— Begin COLLECTED MATERIAL —
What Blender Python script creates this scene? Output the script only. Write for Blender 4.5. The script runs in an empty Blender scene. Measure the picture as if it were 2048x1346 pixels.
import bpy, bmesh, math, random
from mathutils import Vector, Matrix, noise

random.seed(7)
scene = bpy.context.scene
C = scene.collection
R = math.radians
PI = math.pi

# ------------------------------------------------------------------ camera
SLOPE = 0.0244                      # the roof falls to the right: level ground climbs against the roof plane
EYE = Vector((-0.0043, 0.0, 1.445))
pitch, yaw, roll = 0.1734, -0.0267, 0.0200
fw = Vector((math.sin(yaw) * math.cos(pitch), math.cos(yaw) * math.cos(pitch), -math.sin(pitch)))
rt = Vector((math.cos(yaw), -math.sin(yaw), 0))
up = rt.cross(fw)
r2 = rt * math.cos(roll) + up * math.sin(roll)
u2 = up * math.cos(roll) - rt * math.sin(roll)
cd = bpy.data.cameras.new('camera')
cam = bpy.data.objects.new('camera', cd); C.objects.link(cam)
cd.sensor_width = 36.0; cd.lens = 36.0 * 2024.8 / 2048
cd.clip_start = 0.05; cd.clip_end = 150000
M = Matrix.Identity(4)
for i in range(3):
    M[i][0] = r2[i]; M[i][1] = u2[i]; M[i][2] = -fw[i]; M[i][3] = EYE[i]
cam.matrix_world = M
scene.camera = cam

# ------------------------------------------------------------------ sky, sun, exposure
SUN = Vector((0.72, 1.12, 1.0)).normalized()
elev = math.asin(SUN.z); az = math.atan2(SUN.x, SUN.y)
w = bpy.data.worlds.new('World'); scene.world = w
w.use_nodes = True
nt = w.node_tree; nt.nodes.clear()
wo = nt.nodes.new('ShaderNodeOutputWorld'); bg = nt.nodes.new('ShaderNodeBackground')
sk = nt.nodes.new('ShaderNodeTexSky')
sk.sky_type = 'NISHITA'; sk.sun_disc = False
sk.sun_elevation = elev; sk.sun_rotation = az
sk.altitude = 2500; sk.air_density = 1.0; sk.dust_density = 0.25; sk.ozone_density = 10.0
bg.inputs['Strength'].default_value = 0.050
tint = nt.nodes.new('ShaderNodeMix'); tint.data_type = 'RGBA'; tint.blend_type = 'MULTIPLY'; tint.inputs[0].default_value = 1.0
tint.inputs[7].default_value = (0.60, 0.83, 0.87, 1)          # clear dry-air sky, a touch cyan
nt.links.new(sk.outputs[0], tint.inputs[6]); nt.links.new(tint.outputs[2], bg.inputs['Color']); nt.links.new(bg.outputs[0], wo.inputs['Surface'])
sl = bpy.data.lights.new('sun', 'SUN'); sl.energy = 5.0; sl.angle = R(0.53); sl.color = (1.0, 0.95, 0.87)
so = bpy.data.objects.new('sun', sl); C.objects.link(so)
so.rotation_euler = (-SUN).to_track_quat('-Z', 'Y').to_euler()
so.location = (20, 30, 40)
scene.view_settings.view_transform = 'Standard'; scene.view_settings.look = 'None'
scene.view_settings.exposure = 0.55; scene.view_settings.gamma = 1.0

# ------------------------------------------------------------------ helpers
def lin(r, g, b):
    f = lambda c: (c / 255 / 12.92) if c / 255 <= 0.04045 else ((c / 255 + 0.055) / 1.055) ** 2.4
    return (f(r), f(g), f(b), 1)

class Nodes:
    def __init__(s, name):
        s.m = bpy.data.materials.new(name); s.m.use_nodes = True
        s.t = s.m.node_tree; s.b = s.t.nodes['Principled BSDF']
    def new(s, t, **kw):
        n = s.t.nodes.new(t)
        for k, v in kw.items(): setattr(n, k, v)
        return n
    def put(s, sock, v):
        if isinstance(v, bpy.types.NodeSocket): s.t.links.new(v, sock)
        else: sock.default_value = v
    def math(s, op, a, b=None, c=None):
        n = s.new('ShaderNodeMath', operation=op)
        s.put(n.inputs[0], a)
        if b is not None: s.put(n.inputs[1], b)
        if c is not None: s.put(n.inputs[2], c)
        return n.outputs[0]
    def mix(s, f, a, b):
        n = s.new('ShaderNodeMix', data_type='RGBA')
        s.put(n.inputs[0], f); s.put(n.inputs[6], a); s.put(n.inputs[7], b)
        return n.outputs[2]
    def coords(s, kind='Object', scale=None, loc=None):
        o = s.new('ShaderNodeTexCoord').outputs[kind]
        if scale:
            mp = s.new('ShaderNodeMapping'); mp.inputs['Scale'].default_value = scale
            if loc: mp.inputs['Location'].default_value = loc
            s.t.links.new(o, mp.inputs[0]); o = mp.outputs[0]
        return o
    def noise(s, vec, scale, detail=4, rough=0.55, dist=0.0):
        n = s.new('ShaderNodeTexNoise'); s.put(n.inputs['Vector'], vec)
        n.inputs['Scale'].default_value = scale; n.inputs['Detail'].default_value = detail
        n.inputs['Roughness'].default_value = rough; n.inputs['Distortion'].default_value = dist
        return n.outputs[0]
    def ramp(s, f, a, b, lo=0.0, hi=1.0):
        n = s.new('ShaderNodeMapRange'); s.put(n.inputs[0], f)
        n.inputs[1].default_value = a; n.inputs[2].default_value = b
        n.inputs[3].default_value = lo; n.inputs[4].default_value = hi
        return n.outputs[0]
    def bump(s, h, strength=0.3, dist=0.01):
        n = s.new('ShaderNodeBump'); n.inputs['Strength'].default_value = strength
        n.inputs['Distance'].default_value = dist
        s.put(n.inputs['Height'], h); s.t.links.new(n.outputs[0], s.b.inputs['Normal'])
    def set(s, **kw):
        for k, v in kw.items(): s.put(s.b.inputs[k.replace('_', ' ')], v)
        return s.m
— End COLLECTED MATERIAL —
Please give an exact restatement of only the lines from the beginning of the material above to the line with "PI = math.pi", inclusive.

What Blender Python script creates this scene? Output the script only. Write for Blender 4.5. The script runs in an empty Blender scene. Measure the picture as if it were 2048x1346 pixels.
import bpy, bmesh, math, random
from mathutils import Vector, Matrix, noise

random.seed(7)
scene = bpy.context.scene
C = scene.collection
R = math.radians
PI = math.pi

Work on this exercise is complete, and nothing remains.